Labor's climate policy extends the coalition's "safeguard mechanism" that limits pollution by big industries.
"There will be no carbon tax, carbon pricing mechanism, or government revenue," Mr Shorten said.
The government immediately attacked Labor's policy even though it is based on the coalition's own system.
"Bill Shorten does not have a plan, he just has a tax," Prime Minister Scott Morrison repeatedly told reporters in Canberra on Monday.
Nationals leader Michael McCormack claimed agriculture would "almost be shut down".
"The diesel fuel rebate will have to go under Labor's policies. You won't be able to grow cotton or rice under Labor's policies. You won't be able to irrigate under Labor's policies," he told reporters.
And Finance Minister Mathias Cormann took aim at the plan to allow businesses to trade on international carbon markets, saying: "It clearly is a carbon tax."
Opposition climate change spokesman Mark Butler said that was rubbish.
"We allow business to trade in every other robust international market, why on earth would we not allow them to trade in international carbon markets - provided, of course that they're robust and they're credible," he said.
"What we need is cuts in pollution. Whether they are from the Australian carbon farming sector or overseas robust credible markets or the electricity sector, the important thing is for cuts in pollution to be achieved."

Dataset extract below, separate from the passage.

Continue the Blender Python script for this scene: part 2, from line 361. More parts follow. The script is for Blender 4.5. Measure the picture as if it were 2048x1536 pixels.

Business across the board told Labor they wanted to expand the safeguard mechanism rather than start from scratch.
The mechanism, which currently applies to 140 companies, sets a baseline of emissions for businesses.
If they pollute more than that they must buy offset credits to surrender to government.
Some big polluters had their baseline set above their worst polluting days, meaning the limit effectively allowed them to increase emissions.
Only a handful of companies have exceeded their existing limits and the government made changes in 2018 that allows the baseline to be moved higher if a business expands production.
Mr Butler said Labor would significantly expand the range of ways to offset emissions, including again allowing access to international markets after the coalition under Tony Abbott banned the practice.
This would lead to businesses being able to choose the most efficient and cost-effective manner to offset emissions, and would also let them sell their own credits if they cut pollution below their baseline, he said.
Last year, the businesses already covered by the safeguard mechanism surrendered about 450,000 permits, with some having to buy carbon farming offsets at $12-15 a tonne - more expensive than international credits.
Labor also confirmed it will not use carbon credits from the earlier Kyoto climate agreement to meet Australia's targets under the Paris agreement.
Agriculture and electricity generators will not be covered by the expanded safeguard mechanism.
A $300 million fund will help trade-exposed industries like steel, aluminium and cement manufacturing to remain internationally competitive.
Labor will also set a national electric vehicle target of 50 per cent of new car sales by 2030, as Australia lags behind other developed nations in adopting the new models.